ABSTRACT

On 11 July 2006, Bombay’s status as a world city was underlined by a macabre urban experience that is fast becoming definitive of our times. A series of bombs, planted to coincide with the evening rush hour traffic, ripped apart trains on the city’s suburban railway network, killing over two hundred people and injuring scores of others. These attacks on Bombay are only the latest in a series of cataclysmic events over the past decade or so that have had a profound impact on the city’s existence and identity. Recurrent sectarian strife, mob violence, ‘gang wars’, and terrorist attacks have battered the famed self-confidence with which its residents once confronted the world.
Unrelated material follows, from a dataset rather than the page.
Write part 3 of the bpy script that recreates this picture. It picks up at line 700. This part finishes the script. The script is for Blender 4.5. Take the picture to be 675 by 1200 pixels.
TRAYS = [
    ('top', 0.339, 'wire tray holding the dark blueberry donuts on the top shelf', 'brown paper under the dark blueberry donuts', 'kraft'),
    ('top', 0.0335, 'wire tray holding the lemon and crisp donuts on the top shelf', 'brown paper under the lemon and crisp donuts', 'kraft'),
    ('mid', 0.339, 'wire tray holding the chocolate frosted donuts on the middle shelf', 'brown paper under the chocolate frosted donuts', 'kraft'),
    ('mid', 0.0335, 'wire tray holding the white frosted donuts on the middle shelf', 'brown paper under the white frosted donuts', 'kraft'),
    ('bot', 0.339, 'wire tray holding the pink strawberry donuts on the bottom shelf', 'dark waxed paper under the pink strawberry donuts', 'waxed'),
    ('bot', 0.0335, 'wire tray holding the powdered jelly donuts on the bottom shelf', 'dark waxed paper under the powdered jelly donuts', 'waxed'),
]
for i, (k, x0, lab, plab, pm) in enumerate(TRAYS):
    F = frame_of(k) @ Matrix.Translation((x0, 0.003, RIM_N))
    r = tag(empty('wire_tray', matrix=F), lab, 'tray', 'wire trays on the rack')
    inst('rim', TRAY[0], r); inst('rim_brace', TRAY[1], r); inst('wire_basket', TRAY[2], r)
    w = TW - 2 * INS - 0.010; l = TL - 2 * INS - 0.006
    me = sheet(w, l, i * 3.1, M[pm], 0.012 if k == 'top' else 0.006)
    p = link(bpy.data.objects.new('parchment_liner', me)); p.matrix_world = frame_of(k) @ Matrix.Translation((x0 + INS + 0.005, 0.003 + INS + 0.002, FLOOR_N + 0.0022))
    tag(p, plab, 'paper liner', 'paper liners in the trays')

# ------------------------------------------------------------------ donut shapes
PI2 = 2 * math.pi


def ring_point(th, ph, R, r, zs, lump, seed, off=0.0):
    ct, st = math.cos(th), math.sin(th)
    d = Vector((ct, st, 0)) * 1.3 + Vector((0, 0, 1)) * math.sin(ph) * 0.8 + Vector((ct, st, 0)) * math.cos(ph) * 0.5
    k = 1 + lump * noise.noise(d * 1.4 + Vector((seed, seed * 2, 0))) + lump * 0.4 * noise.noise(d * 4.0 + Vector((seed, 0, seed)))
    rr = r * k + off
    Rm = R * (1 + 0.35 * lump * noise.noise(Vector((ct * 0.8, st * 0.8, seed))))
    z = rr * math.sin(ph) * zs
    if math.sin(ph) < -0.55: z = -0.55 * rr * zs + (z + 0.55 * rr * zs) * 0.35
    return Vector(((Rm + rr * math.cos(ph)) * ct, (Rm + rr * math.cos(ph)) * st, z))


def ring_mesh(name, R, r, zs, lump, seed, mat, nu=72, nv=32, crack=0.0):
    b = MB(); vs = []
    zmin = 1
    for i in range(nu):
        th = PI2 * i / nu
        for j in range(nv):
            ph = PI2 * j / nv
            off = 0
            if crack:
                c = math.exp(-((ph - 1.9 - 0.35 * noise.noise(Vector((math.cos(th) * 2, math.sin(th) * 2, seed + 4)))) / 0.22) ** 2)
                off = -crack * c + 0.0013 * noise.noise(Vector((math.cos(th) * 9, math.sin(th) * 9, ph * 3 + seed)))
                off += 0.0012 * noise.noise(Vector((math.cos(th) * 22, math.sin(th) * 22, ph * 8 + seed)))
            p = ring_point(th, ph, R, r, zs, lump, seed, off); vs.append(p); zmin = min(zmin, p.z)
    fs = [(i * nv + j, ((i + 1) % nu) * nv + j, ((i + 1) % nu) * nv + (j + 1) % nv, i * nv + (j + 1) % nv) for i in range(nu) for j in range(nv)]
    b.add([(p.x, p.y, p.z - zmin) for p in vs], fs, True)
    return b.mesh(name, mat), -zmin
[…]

These upheavals have reinforced the perception among contemporaries that Bombay has ceased to stand apart from the rest of India as a haven of peace, prosperity and progress. A variety of reasons are commonly given to explain the city’s current travails: its crumbling civic infrastructure and antiquated rent laws, the inexorable pressure on its resources generated by an ever-expanding migrant population, the decline since the early 1980s of the cotton-textile industry, the culture of violence fostered among its plebeian classes by the Shiv Sena, the exacerbation of sectarian conflict as a result of the alienation of its Muslim communities, the stranglehold exerted on its economy by organized crime, and the abdication of social responsibility by its elites and middle classes. In the light of Bombay’s mounting difficulties, many observers are convinced that the city is in terminal decline and that it has ceded its competitive edge to sleeker rivals.